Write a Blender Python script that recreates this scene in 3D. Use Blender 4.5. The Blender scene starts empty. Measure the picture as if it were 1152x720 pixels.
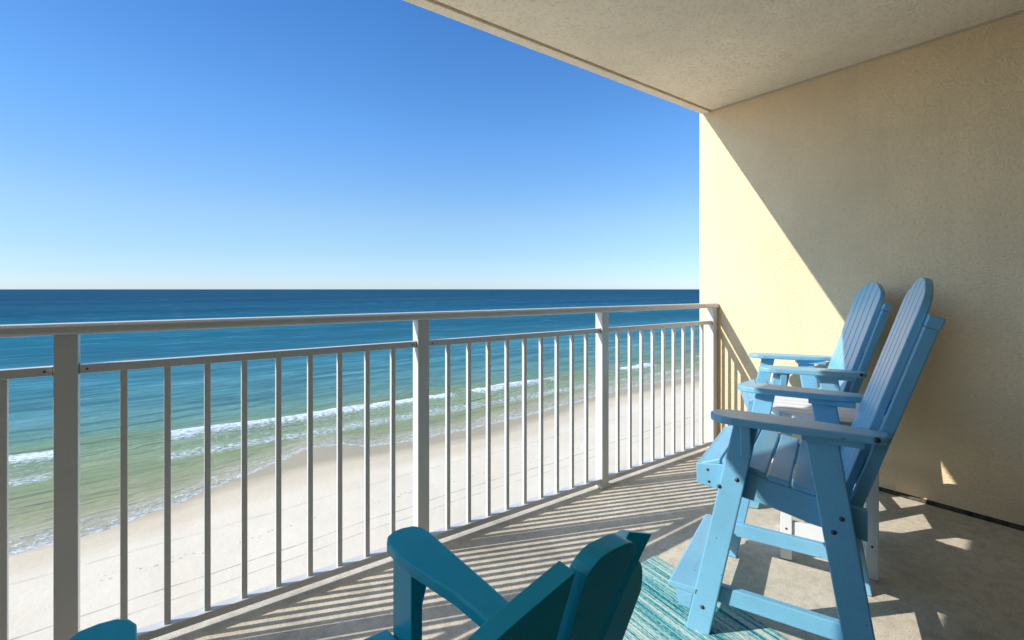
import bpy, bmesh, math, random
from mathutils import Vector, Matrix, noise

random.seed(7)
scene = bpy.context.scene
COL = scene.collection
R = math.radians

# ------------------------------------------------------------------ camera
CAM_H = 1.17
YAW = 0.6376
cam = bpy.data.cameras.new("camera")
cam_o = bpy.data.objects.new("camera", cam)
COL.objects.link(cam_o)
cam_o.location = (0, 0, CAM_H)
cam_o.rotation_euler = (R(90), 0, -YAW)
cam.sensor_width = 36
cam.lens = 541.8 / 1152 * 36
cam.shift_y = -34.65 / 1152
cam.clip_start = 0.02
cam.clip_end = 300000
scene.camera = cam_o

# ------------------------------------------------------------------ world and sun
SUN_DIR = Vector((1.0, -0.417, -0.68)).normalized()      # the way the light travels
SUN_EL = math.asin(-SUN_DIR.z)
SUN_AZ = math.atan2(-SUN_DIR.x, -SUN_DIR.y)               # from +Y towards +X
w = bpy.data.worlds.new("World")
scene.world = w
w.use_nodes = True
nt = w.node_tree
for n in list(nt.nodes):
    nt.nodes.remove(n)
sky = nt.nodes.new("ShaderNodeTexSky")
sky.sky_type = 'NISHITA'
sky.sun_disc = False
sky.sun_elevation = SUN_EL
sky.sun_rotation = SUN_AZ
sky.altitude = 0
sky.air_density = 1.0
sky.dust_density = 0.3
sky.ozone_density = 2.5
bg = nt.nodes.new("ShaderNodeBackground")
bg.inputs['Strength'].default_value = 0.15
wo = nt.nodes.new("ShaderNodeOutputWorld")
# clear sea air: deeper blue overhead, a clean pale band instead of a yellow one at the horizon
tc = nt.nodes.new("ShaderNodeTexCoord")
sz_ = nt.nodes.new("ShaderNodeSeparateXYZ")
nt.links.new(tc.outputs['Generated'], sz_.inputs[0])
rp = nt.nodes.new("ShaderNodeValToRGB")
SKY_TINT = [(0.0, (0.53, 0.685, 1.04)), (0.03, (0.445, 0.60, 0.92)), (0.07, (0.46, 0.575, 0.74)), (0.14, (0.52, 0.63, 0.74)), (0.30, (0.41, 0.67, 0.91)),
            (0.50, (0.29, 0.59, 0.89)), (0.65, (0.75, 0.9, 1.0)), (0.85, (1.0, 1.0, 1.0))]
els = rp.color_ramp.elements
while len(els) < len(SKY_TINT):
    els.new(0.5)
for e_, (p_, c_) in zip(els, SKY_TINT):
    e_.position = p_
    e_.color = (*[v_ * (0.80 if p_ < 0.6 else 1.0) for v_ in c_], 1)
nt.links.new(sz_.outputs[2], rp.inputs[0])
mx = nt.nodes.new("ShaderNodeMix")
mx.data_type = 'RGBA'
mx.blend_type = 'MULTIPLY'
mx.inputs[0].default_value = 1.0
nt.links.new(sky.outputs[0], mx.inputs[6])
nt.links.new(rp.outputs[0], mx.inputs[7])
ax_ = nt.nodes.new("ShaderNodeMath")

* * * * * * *

▶ _Requirement_
Give again exactly the lines running from the beginning of the material above through the line that contains "from mathutils import Vector, Matrix, noise", and leave out every picture.

▶ _Exercise output_
Write a Blender Python script that recreates this scene in 3D. Use Blender 4.5. The Blender scene starts empty. Measure the picture as if it were 1152x720 pixels.
import bpy, bmesh, math, random
from mathutils import Vector, Matrix, noise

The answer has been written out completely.